§ **What you are asked to do**:
For the entries that follow, tally the lines holding the string "Blender". Give the total and nothing else.

— START OF Recorded data —

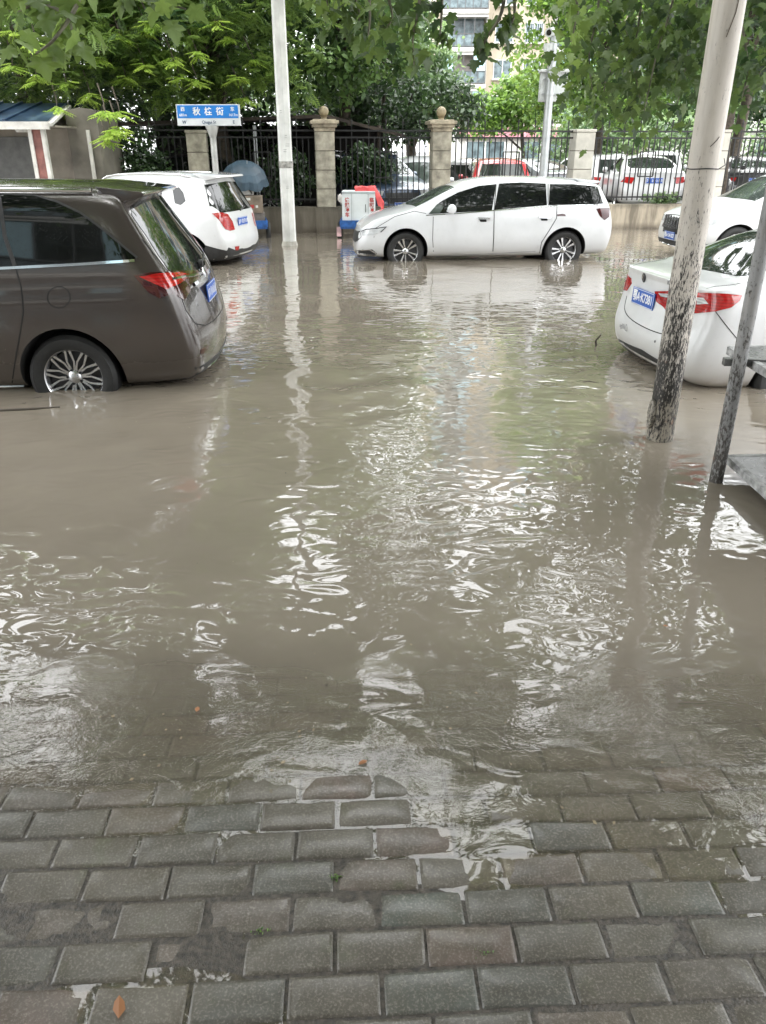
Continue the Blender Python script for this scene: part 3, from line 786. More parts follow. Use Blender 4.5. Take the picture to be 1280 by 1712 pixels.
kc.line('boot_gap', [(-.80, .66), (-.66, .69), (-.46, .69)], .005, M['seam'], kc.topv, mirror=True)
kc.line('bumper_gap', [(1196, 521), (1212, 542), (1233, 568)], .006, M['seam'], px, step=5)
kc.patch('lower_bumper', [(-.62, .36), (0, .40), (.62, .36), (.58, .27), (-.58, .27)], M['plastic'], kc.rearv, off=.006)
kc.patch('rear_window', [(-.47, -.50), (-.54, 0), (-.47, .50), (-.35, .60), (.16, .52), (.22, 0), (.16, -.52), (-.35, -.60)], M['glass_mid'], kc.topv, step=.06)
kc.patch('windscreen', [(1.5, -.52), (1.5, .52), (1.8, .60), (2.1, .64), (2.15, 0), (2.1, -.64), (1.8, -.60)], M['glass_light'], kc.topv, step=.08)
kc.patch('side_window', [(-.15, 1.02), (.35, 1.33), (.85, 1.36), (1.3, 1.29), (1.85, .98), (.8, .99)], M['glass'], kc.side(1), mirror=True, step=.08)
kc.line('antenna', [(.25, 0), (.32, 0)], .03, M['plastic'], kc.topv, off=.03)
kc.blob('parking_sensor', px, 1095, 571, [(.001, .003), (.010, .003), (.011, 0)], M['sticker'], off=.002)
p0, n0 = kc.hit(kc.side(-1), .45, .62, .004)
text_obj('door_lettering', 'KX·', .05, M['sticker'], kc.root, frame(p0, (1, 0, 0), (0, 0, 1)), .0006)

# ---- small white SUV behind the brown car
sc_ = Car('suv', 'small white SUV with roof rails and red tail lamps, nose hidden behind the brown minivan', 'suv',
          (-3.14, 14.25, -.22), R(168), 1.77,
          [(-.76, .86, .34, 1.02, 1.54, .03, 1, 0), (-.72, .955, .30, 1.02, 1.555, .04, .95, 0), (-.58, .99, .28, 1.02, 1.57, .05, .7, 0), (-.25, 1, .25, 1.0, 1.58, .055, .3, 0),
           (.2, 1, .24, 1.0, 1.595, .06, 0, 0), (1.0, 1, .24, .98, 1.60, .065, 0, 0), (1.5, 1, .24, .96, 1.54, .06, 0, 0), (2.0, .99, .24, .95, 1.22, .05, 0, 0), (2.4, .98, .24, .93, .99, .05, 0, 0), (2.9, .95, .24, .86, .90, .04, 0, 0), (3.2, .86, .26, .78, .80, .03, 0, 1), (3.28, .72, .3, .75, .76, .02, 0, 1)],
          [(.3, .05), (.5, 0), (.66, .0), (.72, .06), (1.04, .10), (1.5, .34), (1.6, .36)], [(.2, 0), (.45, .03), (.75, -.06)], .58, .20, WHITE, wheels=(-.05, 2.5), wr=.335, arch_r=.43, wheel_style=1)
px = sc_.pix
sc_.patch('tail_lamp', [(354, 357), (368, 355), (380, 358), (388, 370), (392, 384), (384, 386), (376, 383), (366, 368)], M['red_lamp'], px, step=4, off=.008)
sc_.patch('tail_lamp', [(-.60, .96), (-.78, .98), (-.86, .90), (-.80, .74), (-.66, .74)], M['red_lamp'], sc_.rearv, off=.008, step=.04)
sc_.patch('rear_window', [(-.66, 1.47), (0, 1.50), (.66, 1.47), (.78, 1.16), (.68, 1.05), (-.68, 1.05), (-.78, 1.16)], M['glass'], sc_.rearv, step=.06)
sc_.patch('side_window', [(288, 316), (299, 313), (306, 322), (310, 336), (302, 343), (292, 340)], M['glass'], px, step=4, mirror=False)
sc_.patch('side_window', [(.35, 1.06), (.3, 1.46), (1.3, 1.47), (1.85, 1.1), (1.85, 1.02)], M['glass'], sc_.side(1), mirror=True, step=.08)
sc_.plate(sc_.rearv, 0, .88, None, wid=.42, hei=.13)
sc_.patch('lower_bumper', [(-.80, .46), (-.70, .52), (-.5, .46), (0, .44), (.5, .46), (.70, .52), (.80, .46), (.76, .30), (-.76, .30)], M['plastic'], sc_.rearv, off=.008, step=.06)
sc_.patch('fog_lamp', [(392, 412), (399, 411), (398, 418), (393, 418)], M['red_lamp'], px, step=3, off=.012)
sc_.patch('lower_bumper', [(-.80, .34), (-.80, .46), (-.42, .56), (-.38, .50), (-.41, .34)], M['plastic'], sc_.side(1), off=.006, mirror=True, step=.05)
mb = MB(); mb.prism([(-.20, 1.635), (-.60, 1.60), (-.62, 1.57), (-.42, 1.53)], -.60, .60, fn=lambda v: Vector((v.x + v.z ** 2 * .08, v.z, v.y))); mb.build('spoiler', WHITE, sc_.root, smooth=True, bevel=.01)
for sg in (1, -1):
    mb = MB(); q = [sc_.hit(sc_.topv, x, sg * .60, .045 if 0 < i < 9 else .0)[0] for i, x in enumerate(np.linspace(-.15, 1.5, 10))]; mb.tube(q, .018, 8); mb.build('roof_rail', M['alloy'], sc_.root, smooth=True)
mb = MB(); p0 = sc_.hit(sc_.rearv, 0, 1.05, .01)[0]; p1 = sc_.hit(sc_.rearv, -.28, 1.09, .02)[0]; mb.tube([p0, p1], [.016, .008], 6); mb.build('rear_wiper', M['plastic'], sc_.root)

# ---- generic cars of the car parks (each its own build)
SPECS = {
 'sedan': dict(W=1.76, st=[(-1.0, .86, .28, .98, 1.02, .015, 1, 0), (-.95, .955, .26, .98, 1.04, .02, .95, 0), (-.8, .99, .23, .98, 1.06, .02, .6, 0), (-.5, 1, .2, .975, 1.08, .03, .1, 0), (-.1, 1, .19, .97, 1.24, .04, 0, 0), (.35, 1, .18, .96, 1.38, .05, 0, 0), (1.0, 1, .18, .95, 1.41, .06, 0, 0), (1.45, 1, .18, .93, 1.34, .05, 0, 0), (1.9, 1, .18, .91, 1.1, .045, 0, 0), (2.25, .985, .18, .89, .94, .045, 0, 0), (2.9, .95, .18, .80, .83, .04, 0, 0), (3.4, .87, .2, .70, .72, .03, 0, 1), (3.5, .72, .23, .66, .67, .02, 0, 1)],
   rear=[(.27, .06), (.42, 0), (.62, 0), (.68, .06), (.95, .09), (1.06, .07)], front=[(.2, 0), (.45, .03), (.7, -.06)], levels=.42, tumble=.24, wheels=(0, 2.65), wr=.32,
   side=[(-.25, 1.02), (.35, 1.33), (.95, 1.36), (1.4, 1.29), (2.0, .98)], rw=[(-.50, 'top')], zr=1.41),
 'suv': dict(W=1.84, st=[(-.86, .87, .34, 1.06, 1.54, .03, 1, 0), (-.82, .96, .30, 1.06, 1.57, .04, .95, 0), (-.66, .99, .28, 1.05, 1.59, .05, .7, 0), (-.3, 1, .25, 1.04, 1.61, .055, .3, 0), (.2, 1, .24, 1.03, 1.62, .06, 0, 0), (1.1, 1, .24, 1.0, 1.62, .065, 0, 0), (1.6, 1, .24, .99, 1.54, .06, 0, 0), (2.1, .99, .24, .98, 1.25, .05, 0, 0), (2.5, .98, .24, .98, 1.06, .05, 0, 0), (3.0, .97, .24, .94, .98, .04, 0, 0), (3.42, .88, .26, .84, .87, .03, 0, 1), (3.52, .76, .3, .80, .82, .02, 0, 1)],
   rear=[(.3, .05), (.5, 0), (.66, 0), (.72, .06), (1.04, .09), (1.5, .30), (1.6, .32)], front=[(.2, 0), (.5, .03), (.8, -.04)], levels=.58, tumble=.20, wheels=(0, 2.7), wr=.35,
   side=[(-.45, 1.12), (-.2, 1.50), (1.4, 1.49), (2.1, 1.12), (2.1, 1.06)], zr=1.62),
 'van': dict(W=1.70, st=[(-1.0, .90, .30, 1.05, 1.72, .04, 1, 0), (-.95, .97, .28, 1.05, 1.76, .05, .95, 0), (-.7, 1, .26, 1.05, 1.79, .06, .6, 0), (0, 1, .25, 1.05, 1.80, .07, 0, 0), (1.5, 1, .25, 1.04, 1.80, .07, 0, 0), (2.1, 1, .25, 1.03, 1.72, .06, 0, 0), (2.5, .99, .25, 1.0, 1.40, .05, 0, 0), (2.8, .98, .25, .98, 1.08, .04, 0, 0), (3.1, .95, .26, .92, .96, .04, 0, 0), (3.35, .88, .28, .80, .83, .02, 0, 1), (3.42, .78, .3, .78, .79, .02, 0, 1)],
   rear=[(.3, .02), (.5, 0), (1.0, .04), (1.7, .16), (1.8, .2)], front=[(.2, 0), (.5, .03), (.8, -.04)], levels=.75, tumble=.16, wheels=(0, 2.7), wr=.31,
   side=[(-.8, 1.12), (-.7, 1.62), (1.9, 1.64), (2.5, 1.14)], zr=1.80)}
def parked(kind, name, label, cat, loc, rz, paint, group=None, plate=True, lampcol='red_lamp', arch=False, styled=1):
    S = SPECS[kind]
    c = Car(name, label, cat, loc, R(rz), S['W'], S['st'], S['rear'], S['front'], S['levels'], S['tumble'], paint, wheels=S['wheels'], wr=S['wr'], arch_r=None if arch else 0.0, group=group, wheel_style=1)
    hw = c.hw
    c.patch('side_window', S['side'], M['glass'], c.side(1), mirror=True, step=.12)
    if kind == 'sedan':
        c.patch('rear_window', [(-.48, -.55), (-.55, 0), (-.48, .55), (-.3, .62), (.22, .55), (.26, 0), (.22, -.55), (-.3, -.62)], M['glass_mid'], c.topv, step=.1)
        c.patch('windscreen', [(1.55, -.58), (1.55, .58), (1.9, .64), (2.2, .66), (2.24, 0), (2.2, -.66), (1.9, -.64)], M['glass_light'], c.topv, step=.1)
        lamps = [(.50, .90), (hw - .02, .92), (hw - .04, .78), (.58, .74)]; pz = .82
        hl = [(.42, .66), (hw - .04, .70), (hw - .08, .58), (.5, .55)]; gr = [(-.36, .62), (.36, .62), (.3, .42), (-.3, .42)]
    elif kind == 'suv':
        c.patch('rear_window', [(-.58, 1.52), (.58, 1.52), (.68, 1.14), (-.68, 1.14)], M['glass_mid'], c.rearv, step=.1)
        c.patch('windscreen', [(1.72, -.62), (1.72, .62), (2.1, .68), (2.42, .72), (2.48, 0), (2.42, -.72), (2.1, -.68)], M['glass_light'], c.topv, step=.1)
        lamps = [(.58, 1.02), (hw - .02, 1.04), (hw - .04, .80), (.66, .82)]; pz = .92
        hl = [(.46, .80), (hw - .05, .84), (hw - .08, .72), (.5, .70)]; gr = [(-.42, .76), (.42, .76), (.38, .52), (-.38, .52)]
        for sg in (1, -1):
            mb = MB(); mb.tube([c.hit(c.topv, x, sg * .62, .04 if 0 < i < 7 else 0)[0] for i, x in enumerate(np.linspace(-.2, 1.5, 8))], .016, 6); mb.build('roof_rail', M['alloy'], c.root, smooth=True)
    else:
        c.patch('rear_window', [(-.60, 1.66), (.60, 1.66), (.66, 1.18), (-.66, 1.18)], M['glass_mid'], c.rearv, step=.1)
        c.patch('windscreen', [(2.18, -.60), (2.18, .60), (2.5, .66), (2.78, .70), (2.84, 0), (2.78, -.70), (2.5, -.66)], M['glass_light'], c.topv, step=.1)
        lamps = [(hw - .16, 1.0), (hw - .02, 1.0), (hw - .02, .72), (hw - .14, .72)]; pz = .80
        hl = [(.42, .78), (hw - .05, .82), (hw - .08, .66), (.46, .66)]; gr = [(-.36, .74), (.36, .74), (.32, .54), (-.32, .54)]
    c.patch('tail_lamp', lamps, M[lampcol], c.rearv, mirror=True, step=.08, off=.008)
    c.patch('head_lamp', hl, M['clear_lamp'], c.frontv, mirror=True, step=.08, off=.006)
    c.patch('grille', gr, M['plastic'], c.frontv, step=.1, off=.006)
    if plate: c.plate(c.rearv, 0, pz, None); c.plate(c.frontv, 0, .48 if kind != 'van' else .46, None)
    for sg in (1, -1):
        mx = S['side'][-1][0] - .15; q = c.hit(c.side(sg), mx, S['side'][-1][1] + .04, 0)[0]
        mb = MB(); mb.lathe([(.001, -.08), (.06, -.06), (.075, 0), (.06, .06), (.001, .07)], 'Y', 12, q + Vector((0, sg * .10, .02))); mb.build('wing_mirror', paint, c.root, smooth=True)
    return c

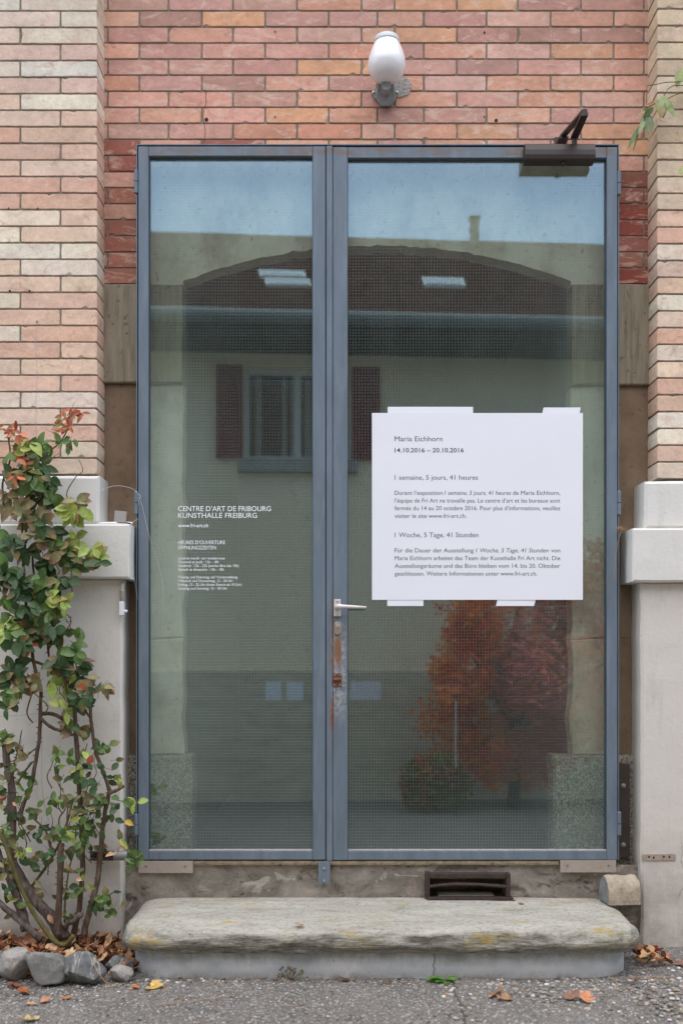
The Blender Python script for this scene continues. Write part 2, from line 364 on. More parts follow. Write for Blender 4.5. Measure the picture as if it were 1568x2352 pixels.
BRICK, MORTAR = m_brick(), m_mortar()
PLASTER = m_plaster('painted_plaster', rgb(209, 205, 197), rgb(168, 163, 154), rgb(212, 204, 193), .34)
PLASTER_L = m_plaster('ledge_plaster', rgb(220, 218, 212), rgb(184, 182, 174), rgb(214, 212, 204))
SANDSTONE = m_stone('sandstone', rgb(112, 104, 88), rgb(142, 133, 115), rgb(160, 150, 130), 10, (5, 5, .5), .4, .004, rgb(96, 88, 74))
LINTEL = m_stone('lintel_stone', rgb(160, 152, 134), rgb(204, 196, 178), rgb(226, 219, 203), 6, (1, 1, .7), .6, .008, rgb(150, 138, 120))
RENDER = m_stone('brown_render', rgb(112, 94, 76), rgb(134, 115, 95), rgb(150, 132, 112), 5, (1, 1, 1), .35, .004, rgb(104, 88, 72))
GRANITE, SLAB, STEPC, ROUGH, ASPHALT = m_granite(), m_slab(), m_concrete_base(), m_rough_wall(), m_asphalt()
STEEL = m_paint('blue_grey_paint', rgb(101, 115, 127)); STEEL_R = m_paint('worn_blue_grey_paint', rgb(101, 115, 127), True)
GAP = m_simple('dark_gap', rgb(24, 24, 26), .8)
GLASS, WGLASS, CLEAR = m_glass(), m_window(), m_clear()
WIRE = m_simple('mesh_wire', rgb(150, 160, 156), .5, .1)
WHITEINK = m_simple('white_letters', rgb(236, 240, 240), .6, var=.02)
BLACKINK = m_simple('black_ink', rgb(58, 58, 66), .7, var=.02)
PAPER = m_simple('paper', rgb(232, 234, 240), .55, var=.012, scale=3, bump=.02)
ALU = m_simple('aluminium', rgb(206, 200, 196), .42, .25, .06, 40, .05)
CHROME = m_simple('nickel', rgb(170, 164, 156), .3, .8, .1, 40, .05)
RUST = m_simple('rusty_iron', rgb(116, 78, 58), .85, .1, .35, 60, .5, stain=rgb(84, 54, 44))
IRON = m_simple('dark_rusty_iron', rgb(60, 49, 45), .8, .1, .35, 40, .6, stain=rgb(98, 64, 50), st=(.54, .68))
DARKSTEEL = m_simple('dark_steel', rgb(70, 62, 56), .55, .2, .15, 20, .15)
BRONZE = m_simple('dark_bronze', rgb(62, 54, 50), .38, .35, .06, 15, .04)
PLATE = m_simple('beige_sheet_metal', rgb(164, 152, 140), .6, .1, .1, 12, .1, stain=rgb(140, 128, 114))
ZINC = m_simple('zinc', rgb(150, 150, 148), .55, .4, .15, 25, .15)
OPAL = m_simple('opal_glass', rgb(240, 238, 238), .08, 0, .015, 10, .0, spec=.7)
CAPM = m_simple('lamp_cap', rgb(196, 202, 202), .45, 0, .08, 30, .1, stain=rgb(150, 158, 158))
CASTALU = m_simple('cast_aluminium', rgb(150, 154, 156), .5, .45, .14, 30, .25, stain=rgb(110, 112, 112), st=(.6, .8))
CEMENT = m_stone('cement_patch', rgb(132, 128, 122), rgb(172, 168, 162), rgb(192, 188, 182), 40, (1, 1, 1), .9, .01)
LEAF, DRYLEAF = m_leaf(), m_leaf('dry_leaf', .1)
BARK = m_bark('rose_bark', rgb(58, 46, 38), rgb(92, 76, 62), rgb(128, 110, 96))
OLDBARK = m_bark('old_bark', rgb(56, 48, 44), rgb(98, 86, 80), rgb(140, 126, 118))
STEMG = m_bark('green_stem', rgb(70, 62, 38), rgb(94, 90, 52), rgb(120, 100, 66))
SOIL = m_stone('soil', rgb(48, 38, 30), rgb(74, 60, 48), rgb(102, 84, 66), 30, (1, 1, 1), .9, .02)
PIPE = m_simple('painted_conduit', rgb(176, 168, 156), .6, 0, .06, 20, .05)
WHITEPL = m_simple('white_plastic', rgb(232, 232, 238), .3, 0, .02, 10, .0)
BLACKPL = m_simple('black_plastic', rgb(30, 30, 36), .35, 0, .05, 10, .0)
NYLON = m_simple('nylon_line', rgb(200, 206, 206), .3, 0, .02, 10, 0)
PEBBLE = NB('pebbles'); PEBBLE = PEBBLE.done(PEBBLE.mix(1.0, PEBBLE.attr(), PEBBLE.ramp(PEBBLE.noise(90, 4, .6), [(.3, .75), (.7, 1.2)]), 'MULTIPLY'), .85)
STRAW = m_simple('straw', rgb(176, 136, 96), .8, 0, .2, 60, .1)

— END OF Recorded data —

§ **Result of the exercise**:
2